Para Trump, cancelamento visa ganhar tempo e evitar vexame

Entusiasmo do americano se mostrou exagerado, e risco de confronto pode voltar ao horizonte

Igor Gielow
São Paulo

Como era crescentemente previsível, fracassou antes de ser realizada a histórica cúpula entre Estados Unidos e Coreia do Norte. Era a única saída para o presidente Donald Trump não voltar para casa com um fracasso diplomático e talvez um beco sem saída político da reunião de Singapura.

Cópia da carta de Donald Trump a Kim Jong-un, na qual cancela o encontro em Singapura
Cópia da carta de Donald Trump a Kim Jong-un, na qual cancela o encontro em Singapura - J. David Ake/AP

O voluntarismo de Trump ao abraçar o convite do ditador Kim Jong-un, que vinha patrocinando uma campanha de charme ao sul da zona desmilitarizada das Coreias, acabou obrigando a mudança de rumo para ganhar mais tempo de negociação.

Bastaram duas viagens de Kim para encontrar o líder da ditadura chinesa, Xi Jinping, para que sua afetuosidade mudasse completamente. Pouco ou nada transparece da diplomacia de Pequim, mas claramente não é de seu interesse que o Norte perca sua capacidade dissuasória contra a ponta de lança estratégica dos EUA na Coreia do Sul.

Seul, aliás, deve estar se remoendo por ter estimulado a cúpula com a premissa de que Kim estaria sim disposto a se livrar das armas nucleares e dos mísseis que garantem a existência de seu regime. Olhando retrospectivamente, soou como ingenuidade.
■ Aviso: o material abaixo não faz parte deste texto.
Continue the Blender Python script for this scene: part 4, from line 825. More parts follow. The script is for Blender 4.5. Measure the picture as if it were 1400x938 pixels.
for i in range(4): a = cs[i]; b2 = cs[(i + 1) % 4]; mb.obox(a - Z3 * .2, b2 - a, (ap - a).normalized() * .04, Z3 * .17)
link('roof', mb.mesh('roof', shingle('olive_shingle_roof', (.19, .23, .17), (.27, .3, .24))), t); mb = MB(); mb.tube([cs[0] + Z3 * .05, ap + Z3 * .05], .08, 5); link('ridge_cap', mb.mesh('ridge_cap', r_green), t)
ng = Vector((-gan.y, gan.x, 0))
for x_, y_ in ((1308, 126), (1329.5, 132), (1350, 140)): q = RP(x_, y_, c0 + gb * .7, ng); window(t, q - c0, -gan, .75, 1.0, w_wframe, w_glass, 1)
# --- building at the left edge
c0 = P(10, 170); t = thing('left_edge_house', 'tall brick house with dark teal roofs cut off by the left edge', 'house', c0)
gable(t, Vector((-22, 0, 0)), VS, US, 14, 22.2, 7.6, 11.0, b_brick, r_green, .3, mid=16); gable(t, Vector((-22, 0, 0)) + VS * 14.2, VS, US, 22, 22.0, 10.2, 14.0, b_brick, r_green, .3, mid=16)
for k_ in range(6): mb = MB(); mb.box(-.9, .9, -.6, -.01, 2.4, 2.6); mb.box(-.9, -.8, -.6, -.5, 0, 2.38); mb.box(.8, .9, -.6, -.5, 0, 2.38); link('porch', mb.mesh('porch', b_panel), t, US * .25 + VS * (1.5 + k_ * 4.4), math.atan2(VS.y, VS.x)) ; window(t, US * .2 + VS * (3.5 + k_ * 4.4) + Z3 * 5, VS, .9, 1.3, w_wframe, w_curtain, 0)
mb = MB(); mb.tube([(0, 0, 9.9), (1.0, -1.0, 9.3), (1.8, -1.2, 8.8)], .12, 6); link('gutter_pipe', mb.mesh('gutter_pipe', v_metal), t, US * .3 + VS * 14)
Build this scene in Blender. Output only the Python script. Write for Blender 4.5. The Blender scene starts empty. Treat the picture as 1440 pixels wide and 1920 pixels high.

Trump corria o risco de ir a Singapura, legitimar um ditador comunista implacável e só ganhar promessas vagas de desnuclearização em troca. Ele queria uma vitória total para esfregar na cara de um mundo que lhe é crescentemente hostil, algo parecido com o comportamento de um presidente republicano muito mais denso mas tão imprevisível quanto ele, Richard Nixon.

Foi outro sinal claro de falta de experiência diplomática da Casa Branca. O padrão morde e assopra de Pyongyang é constante na história, apesar das fotografias simpáticas a que Kim se permitiu quando colocou os pés no Sul no encontro com o presidente Moon Jae-in.

O ditador ajudou  Trump ao falar grosso contra as ameaças militaristas da estrela do campo "falcão" da Casa Branca, o assessor de Segurança Nacional, John Bolton.

A dúvida que fica agora é o que esperar da volátil dinâmica da península coreana. O tom lacrimoso e quase colegial da carta de Trump a Kim certamente deixa abertas portas para a continuidade do diálogo, que de resto avançou muito em 2018.

Mas o cancelamento significa também que as nuvens carregadas de um conflito, que tomaram ares de tempestade iminente ao longo de 2017, seguem presentes no horizonte. Como o texto do presidente americano deixou claro, a próxima jogada é de Kim.